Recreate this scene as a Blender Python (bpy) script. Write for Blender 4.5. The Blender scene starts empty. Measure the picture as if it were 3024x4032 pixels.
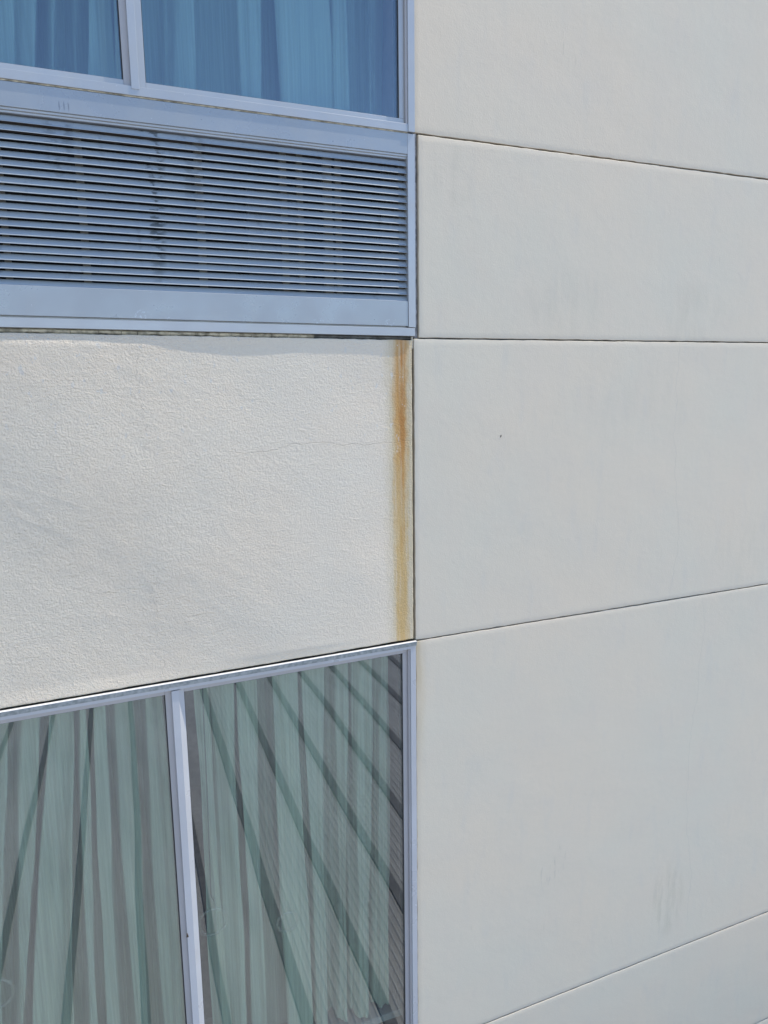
import bpy, bmesh, math, random
import numpy as np
from mathutils import Vector, Matrix
S = bpy.context.scene
COL = S.collection
random.seed(4)

# ------------------------------------------------------------------ camera
cam_d = bpy.data.cameras.new('camera')
cam = bpy.data.objects.new('camera', cam_d)
COL.objects.link(cam)
yaw, pitch, roll = 0.401260, 0.172379, 0.012540
cy, sy, cp, sp = math.cos(yaw), math.sin(yaw), math.cos(pitch), math.sin(pitch)
fwd = Vector((sy*cp, cy*cp, -sp)); right = Vector((cy, -sy, 0)); down = fwd.cross(right)
r2 = right*math.cos(roll) + down*math.sin(roll)
d2 = down*math.cos(roll) - right*math.sin(roll)
cam.matrix_world = Matrix(((r2.x, -d2.x, -fwd.x, 0), (r2.y, -d2.y, -fwd.y, -2.5), (r2.z, -d2.z, -fwd.z, 0), (0, 0, 0, 1)))
cam_d.sensor_fit = 'VERTICAL'; cam_d.sensor_height = 36.0
cam_d.lens = 36.0*2926.1/4032.0
cam_d.clip_start = 0.05; cam_d.clip_end = 3000
S.camera = cam

# ------------------------------------------------------------------ sky, sun, exposure
SUN = Vector((0.50, -0.105, 0.84)).normalized()
w = bpy.data.worlds.new('World'); S.world = w; w.use_nodes = True
nt = w.node_tree; nt.nodes.clear()
wo = nt.nodes.new('ShaderNodeOutputWorld'); bg = nt.nodes.new('ShaderNodeBackground'); sk = nt.nodes.new('ShaderNodeTexSky')
sk.sky_type = 'NISHITA'; sk.sun_disc = False
sk.sun_elevation = math.asin(SUN.z); sk.sun_rotation = math.atan2(SUN.x, SUN.y)
sk.air_density = 1.0; sk.dust_density = 0.0; sk.ozone_density = 1.6; sk.altitude = 3500
bg.inputs['Strength'].default_value = 0.15
nt.links.new(sk.outputs[0], bg.inputs[0]); nt.links.new(bg.outputs[0], wo.inputs[0])
sl = bpy.data.lights.new('sun', 'SUN'); sl.energy = 2.2; sl.angle = math.radians(0.5); sl.color = (1.0, 0.91, 0.78)
so = bpy.data.objects.new('sun', sl); COL.objects.link(so)
so.rotation_euler = SUN.to_track_quat('Z', 'Y').to_euler(); so.location = (4, -6, 12)
S.view_settings.view_transform = 'Standard'; S.view_settings.look = 'None'
S.view_settings.gamma = 1.0; S.view_settings.use_curve_mapping = False
S.view_settings.exposure = 1.11
S.render.engine = 'CYCLES'
S.cycles.max_bounces = 8; S.cycles.transparent_max_bounces = 16

# ------------------------------------------------------------------ material helper
class M:
    def __init__(s, name, rough=0.6, metal=0.0, spec=0.5):
        s.m = bpy.data.materials.new(name); s.m.use_nodes = True
        s.t = s.m.node_tree; s.b = s.t.nodes['Principled BSDF']
        s.b.inputs['Roughness'].default_value = rough; s.b.inputs['Metallic'].default_value = metal
        s.b.inputs['Specular IOR Level'].default_value = spec
        g = s.t.nodes.new('ShaderNodeNewGeometry'); s.pos = g.outputs['Position']
        sx = s.t.nodes.new('ShaderNodeSeparateXYZ'); s.t.links.new(s.pos, sx.inputs[0])
        s.x, s.y, s.z = sx.outputs
    def _in(s, sock, v):
        if isinstance(v, bpy.types.NodeSocket): s.t.links.new(v, sock)
        elif v is not None: sock.default_value = v
    def math(s, op, a, b=None, c=None, clamp=False):
        n = s.t.nodes.new('ShaderNodeMath'); n.operation = op; n.use_clamp = clamp
        for i, v in enumerate((a, b, c)):
            if v is not None: s._in(n.inputs[i], v)
        return n.outputs[0]
    def vec(s, x, y, z):
        n = s.t.nodes.new('ShaderNodeCombineXYZ')
        for i, v in enumerate((x, y, z)): s._in(n.inputs[i], v)
        return n.outputs[0]
    def scl(s, k):
        n = s.t.nodes.new('ShaderNodeVectorMath'); n.operation = 'MULTIPLY'
        s.t.links.new(s.pos, n.inputs[0]); n.inputs[1].default_value = k; return n.outputs[0]
    def noise(s, scale, detail=3, vec=None, rough=0.55, dist=0.0):
        n = s.t.nodes.new('ShaderNodeTexNoise'); n.inputs['Scale'].default_value = scale
        n.inputs['Detail'].default_value = detail; n.inputs['Roughness'].default_value = rough
        n.inputs['Distortion'].default_value = dist
        s._in(n.inputs['Vector'], vec if vec is not None else s.pos); return n.outputs['Fac']
    def remap(s, v, a, b, c=0.0, d=1.0, smooth=True):
        n = s.t.nodes.new('ShaderNodeMapRange'); n.clamp = True
        n.interpolation_type = 'SMOOTHSTEP' if smooth else 'LINEAR'
        s._in(n.inputs['Value'], v)
        for k, q in (('From Min', a), ('From Max', b), ('To Min', c), ('To Max', d)): n.inputs[k].default_value = q
        return n.outputs[0]
    def mix(s, f, a, b, blend='MIX'):
        n = s.t.nodes.new('ShaderNodeMix'); n.data_type = 'RGBA'; n.blend_type = blend
        s._in(n.inputs[0], f)
        for i, v in ((6, a), (7, b)):
            if isinstance(v, (tuple, list)): v = tuple(v) + (1.0,) if len(v) == 3 else v
            s._in(n.inputs[i], v)
        return n.outputs[2]
    def color(s, v):
        if isinstance(v, (tuple, list)): v = tuple(v) + (1.0,)
        s._in(s.b.inputs['Base Color'], v); return s
    def bump(s, h, strength, dist, chain=None):
        n = s.t.nodes.new('ShaderNodeBump'); n.inputs['Strength'].default_value = strength
        n.inputs['Distance'].default_value = dist; s._in(n.inputs['Height'], h)
        if chain is not None: s.t.links.new(chain, n.inputs['Normal'])
        return n.outputs[0]
    def normal(s, n): s.t.links.new(n, s.b.inputs['Normal']); return s
    def line(s, c, pos, half, wob=0.0, wscale=6.0, along=None, seed=0.0, lo=None, hi=None):
        """1 on a thin wandering line c = pos, running along the other axis between lo and hi"""
        d = s.math('SUBTRACT', c, pos)
        if wob:
            v = s.vec(along, seed, 0.0)
            n1 = s.math('MULTIPLY', s.math('SUBTRACT', s.noise(wscale, 8, v, 0.62), 0.5), wob)
            d = s.math('SUBTRACT', d, n1)
        a = s.math('ABSOLUTE', d)
        r = s.remap(a, half*0.4, half, 1.0, 0.0)
        if lo is not None:
            r = s.math('MULTIPLY', r, s.remap(along, lo, lo+0.08)); r = s.math('MULTIPLY', r, s.remap(along, hi-0.08, hi, 1.0, 0.0))
        return r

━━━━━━

- [PROMPT]: Repeat, with no pictures, each line from the beginning of the data through the line containing "random.seed(4)", inclusive.

- [COMPLETED EXERCISE]:
Recreate this scene as a Blender Python (bpy) script. Write for Blender 4.5. The Blender scene starts empty. Measure the picture as if it were 3024x4032 pixels.
import bpy, bmesh, math, random
import numpy as np
from mathutils import Vector, Matrix
S = bpy.context.scene
COL = S.collection
random.seed(4)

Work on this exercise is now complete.